Information shown —
==*==
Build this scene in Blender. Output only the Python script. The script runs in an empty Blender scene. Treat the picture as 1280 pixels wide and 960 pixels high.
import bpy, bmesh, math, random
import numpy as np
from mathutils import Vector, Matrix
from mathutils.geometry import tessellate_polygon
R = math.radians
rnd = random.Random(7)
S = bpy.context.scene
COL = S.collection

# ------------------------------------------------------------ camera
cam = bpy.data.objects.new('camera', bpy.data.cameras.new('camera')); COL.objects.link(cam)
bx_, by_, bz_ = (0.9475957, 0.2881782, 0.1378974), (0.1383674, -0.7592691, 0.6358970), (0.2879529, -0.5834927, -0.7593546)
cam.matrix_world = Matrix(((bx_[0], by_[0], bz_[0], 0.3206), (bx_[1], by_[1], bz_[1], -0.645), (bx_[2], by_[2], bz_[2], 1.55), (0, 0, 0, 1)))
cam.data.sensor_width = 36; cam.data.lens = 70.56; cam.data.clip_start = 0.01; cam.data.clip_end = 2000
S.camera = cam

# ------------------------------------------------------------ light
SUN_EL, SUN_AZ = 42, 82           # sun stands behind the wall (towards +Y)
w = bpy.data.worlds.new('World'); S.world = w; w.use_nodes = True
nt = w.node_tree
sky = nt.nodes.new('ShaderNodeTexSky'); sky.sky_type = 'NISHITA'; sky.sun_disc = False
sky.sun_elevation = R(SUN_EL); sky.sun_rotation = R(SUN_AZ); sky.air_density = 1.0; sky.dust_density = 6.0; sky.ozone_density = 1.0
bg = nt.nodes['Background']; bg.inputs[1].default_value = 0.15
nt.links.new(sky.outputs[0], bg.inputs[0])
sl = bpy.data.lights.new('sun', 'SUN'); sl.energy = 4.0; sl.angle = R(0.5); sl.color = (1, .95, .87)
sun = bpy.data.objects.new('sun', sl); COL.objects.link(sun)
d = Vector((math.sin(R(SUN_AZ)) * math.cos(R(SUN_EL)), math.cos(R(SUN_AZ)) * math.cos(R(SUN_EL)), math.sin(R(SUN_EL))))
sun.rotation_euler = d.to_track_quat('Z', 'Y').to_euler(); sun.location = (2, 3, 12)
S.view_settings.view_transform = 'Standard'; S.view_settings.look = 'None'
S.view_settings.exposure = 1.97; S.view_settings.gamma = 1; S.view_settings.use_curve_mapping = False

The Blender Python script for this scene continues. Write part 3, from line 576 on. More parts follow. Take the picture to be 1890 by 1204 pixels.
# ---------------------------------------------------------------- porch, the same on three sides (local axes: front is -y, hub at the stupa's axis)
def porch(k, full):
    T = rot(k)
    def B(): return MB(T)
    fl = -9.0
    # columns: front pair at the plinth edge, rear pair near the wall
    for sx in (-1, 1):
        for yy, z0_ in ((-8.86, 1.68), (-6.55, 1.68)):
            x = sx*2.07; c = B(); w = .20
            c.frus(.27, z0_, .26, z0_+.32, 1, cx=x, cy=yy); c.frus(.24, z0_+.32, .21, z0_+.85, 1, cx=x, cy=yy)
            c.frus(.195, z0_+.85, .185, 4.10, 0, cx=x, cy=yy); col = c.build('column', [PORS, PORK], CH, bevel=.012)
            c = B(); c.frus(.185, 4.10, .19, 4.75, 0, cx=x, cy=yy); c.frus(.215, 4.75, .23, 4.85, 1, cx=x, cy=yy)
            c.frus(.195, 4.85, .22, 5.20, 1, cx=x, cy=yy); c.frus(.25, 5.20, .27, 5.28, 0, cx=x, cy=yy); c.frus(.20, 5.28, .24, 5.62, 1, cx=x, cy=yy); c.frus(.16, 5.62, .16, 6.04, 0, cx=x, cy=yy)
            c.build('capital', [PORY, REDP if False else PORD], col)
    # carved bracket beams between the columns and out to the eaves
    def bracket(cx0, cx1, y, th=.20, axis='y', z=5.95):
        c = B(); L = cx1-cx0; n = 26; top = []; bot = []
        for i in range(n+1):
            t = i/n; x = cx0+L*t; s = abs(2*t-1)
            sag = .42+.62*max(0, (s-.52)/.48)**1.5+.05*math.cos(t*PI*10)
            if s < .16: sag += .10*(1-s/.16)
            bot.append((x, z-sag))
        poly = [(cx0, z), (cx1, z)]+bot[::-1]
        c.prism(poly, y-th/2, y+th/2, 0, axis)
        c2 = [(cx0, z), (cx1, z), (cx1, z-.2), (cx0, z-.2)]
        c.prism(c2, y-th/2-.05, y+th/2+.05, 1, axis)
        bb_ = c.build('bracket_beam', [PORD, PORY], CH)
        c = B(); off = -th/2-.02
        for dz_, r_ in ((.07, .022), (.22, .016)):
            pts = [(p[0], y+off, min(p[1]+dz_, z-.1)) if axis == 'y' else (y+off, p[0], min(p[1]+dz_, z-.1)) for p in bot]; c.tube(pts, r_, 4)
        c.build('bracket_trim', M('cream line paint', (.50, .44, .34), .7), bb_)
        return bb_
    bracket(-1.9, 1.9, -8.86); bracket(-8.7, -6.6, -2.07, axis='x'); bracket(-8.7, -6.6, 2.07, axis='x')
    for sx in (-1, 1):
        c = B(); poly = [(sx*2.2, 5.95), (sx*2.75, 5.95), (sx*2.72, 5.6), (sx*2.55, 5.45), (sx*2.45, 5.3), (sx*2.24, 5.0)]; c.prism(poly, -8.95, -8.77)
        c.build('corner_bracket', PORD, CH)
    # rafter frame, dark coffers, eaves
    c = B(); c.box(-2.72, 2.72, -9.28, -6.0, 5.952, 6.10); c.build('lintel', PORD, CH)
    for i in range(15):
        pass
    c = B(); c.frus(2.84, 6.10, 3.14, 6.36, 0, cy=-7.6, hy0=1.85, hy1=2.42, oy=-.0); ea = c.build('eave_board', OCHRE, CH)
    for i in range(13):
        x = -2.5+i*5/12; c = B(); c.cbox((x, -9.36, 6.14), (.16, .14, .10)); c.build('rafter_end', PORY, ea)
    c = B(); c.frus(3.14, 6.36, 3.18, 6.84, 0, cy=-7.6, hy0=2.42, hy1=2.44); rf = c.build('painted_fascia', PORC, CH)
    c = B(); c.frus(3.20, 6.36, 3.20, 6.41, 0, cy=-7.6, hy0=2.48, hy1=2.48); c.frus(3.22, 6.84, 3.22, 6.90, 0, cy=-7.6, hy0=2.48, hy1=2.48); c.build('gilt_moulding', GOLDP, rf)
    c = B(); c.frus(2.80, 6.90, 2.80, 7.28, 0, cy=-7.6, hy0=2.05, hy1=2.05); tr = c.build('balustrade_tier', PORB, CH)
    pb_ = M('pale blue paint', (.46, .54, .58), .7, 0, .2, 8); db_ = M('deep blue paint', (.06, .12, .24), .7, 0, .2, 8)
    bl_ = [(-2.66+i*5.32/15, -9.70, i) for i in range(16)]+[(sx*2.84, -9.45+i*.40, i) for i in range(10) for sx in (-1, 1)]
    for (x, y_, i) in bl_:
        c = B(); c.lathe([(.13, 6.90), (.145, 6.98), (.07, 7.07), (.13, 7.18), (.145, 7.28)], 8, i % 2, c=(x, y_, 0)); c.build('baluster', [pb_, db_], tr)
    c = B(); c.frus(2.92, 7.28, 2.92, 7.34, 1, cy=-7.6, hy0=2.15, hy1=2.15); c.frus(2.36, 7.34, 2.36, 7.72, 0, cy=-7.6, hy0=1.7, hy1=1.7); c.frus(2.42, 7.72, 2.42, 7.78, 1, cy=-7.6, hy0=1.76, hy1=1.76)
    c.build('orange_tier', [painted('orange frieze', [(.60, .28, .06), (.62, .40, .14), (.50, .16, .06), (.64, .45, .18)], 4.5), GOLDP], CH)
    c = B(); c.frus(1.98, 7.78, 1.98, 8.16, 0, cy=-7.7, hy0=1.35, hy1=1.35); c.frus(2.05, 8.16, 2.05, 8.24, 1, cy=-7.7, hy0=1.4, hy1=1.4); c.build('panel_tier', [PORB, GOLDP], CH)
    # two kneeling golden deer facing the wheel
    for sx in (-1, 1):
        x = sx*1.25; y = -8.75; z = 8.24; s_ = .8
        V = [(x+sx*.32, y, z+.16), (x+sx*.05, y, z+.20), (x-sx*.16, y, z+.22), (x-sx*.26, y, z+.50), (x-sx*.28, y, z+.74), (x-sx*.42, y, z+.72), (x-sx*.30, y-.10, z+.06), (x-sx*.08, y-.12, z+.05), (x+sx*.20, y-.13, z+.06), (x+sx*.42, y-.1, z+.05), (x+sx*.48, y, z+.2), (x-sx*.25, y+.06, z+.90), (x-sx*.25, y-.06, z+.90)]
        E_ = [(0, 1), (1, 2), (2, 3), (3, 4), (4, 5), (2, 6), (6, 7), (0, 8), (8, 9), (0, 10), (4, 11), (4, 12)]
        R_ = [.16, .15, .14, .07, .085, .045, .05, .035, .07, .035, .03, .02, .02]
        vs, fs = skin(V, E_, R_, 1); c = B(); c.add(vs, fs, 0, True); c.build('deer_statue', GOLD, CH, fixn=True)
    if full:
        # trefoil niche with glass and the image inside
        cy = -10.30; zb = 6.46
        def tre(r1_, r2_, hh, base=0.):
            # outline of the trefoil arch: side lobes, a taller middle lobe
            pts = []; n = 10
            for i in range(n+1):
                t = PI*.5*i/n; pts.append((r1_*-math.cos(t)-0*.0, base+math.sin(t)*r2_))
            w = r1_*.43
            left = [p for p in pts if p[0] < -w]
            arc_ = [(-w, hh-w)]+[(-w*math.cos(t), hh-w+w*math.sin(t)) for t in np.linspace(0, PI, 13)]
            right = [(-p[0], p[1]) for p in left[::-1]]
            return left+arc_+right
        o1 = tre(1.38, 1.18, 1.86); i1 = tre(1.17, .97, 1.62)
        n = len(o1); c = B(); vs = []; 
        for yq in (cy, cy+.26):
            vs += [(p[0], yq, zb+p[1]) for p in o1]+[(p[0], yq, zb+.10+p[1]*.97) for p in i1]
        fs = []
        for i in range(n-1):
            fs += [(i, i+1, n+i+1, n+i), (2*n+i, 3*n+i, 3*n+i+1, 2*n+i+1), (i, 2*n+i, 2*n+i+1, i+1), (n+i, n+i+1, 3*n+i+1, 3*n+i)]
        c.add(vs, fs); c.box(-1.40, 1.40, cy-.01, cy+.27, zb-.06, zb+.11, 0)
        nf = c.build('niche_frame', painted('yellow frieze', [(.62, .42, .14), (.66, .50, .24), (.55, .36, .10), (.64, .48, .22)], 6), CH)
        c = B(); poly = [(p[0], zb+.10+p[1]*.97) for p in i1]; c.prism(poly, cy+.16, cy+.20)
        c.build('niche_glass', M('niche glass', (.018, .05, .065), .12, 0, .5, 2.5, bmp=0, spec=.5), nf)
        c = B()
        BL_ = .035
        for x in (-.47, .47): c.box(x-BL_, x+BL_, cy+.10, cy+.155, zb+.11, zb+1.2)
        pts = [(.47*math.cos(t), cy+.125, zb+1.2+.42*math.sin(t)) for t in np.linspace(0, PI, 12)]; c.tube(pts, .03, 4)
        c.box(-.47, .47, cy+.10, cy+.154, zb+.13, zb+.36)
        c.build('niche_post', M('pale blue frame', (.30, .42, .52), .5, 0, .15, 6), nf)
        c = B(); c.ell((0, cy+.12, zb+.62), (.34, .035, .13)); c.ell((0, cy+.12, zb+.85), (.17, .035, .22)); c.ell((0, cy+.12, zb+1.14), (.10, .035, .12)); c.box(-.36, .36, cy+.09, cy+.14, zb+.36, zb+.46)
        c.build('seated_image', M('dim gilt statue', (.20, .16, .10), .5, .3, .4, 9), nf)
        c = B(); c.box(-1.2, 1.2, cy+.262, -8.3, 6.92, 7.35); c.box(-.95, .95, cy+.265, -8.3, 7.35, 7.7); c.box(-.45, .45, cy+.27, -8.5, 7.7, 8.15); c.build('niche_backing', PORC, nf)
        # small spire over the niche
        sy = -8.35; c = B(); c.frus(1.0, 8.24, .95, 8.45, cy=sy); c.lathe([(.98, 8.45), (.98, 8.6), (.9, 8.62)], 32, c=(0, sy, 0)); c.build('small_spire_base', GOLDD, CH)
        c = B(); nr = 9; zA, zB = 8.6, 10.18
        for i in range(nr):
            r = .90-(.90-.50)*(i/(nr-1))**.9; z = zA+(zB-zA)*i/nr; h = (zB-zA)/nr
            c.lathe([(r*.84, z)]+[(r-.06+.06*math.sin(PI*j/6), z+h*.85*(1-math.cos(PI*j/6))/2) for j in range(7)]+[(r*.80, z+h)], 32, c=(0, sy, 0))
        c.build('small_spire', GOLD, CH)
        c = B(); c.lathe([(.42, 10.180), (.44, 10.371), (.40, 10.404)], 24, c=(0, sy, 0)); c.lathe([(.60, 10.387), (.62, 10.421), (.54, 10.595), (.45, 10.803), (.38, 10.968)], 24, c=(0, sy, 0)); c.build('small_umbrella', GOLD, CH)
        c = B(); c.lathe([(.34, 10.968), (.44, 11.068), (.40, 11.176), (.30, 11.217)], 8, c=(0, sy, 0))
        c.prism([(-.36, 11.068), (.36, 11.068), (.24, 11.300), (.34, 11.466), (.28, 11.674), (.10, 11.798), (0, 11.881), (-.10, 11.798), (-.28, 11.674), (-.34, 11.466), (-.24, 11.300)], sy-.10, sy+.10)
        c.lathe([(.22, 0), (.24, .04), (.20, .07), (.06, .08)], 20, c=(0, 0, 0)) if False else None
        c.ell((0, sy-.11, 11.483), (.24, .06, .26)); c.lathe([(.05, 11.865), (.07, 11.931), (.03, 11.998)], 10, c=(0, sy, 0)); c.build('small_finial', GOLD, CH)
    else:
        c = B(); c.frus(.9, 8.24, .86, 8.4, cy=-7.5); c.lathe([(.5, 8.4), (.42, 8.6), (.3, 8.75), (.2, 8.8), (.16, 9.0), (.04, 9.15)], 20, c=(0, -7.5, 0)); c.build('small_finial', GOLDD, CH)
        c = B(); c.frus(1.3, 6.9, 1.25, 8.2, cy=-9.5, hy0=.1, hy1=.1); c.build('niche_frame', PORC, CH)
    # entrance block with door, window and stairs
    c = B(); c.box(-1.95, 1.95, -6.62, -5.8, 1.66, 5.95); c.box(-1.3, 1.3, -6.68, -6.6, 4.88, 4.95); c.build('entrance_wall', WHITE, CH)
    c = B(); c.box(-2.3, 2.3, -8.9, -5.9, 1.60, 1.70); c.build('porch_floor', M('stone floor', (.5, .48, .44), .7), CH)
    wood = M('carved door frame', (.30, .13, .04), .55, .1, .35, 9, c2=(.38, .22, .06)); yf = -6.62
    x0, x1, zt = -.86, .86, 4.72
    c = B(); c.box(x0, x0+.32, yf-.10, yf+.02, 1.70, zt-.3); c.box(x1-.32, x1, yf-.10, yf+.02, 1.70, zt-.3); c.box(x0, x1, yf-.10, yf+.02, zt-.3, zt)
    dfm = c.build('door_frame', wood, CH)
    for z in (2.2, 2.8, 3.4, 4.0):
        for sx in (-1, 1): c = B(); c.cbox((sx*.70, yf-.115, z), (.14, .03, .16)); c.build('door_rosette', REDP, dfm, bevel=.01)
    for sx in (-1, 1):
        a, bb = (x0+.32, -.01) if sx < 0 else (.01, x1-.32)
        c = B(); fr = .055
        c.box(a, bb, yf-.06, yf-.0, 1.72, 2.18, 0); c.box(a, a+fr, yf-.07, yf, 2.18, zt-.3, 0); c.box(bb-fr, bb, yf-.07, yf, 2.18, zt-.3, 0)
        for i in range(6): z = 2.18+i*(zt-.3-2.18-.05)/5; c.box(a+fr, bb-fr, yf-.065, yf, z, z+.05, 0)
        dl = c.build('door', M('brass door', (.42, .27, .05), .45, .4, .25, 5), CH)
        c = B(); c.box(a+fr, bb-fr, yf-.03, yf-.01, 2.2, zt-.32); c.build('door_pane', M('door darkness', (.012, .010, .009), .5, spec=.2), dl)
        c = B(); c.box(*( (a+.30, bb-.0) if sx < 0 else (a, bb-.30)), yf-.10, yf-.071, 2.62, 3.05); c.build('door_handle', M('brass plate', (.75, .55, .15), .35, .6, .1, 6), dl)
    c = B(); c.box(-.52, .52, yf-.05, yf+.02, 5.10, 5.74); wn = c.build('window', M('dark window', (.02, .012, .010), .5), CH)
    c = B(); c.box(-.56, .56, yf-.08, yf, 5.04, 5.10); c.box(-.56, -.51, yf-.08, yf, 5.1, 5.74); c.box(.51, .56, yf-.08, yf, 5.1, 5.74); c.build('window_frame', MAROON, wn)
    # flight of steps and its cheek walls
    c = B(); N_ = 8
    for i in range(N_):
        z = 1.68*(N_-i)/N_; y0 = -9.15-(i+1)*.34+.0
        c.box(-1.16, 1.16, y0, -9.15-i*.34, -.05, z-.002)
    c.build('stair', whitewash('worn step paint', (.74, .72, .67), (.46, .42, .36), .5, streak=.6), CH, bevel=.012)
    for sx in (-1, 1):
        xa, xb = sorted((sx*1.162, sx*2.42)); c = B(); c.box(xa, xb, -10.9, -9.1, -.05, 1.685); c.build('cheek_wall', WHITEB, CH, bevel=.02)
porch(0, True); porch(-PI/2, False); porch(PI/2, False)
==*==
Goal of the exercise — In the listing above, please print only the lines from the first one to the line where "S.camera = cam" appears, exactly as written, both of those lines included.

Solution for this task —
Build this scene in Blender. Output only the Python script. The script runs in an empty Blender scene. Treat the picture as 1280 pixels wide and 960 pixels high.
import bpy, bmesh, math, random
import numpy as np
from mathutils import Vector, Matrix
from mathutils.geometry import tessellate_polygon
R = math.radians
rnd = random.Random(7)
S = bpy.context.scene
COL = S.collection

# ------------------------------------------------------------ camera
cam = bpy.data.objects.new('camera', bpy.data.cameras.new('camera')); COL.objects.link(cam)
bx_, by_, bz_ = (0.9475957, 0.2881782, 0.1378974), (0.1383674, -0.7592691, 0.6358970), (0.2879529, -0.5834927, -0.7593546)
cam.matrix_world = Matrix(((bx_[0], by_[0], bz_[0], 0.3206), (bx_[1], by_[1], bz_[1], -0.645), (bx_[2], by_[2], bz_[2], 1.55), (0, 0, 0, 1)))
cam.data.sensor_width = 36; cam.data.lens = 70.56; cam.data.clip_start = 0.01; cam.data.clip_end = 2000
S.camera = cam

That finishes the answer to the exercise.